Un sábado espléndido de sol, la plaza d’Armes, el centro de Luxemburgo, la fiesta periódica de antigüedades y el acordeonista.
De pronto irrumpe una algarabía, voces, cánticos, gente joven, pancarta, ondear de banderas, ¿portuguesas y españolas? ¿La revolución ibérica? ¿Una fiesta popular? El acordeonista emocionado empezó a tocar acompañándoles. Tomaron la plaza.
Eran neocatecumenales de viaje a Düsseldorf, retratos del Papa, pancartas de Cristo Salvador.

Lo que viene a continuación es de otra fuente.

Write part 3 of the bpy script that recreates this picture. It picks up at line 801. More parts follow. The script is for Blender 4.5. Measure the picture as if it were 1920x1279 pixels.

En un momento, un hombre aún joven, bien parecido, de negro, con alzacuello, a voz en grito y con micrófono:
— Ahora, la mitad se va a evangelizar, y la otra mitad sigue aquí, cantando y bailando. Luego, los que hemos estado cantando nos vamos a evangelizar y los otros se vienen a cantar. ¿Vale? Pues, ¡Al ataque!
Y una jauría de jóvenes se lanzó entusiasmada a repartir postalitas. Los primeros, un brasileño y un colombiano. Luego lo intentaron muchos más de muchos sitios.
Enternecía la obediencia de esas muchachas y muchachos, tan jóvenes, tan convencidos, tan ingenuos.
El acordeonista, al poco, vio el percal y, resignadamente, recogió sus monedas y se fue con la música a otra parte.